The Adelaide-based Dutch native confirmed to IF that he will be moving on from his decade-long tenure after the 2015 event, and believes the time is right to reassess the conference’s reach. This year’s DocWeek wrapped March 9, with record-high attendance.

Hartog said: “Ten years is enough, I feel. We’ve really turned a corner with the event, making it a public event. I think it’s time to look at doing something else. We’re currently tendering for expressions of interest for 2016.”

Hartog, who currently works with a modest $800,000 budget, says: “There are three interested parties: New South Wales, Victoria and South Australia. There’s a clear argument for Sydney, because that’s where 75 to 80 per cent of the industry actually is. So it’s a lot easier for us to get people in.

“On other hand, if you do it in Sydney, people are very close to their offices, so you run the risk of losing your focus.”

But he stresses there are clear benefits to keeping it in its South Australian base. “If you do it in a city like Adelaide, you basically lock people up for a number of days, and that’s very beneficial for a networking event, which this is essentially is. Adelaide is right in the middle of the country, which for diplomatic reasons is quite neutral territory.

“At the end of the day, it’s the state that can offer us the most financial stability that will win the bid.”

Hartog also points to a radically different landscape as the main game-changer at this year’s event, which enjoyed record-high numbers: over 500 delegates attended over 40 sessions across five days, with box-office receipts for combined public and industry screenings totaling $28,000. DocWeek remains the only national meeting point for documentary and factual creatives anywhere in Australia.

“This year, it’s very, very evident that the content industry has converged,” Hartog says. “The strategy’s digital, the strategy’s online.
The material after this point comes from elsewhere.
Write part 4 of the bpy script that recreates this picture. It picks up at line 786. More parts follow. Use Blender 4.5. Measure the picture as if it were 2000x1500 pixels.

We’re not looking at the future anymore: it’s here, it’s now, and it’s very different. The consequences are huge. The financing models are totally different. The business models are totally different. The nimble, work-alone content creator is back on the playing field. The true independent is back – but it’s a different generation.”

One of the big draw cards at this year’s DocWeek was a retrospective of Oscar-winning filmmaker Alex Gibney, whose latest doc, The Armstrong Lie, is released locally today by Sony Pictures. Hartog says it was a no-brainer showcasing the work of Gibney (whose master class was carried out via Skype, when the documentarian’s travel plans changed at the 11th hour).

“He’s at the height of his career, he’s the most prolific documentary filmmaker at the moment,” Hartog says. “He’s the only one who manages to release documentary after documentary almost through the studio system. He’s made films through Sony, Universal, through PBS and the BBC. The guy covers the whole spectrum. He managed to create a hype around himself that is very interesting. I think it’s unparalleled.”

As for what he himself will do next, Hartog says he’s not yet thinking about 2016, although he’s “excited” about the changes underway in the factual landscape.

“Stephen Lambert’s keynote session summed it up: adapt or die. Find your market and your business model, and adapt your ways of operation to that. We’re still talking about a creative product, but to be successful you have to treat it like a business. Which means, there needs to be some part of market. I find it quite exciting. One door closes, another one opens. Plus, the more we move to VOD, the more ground creative documentary will regain.”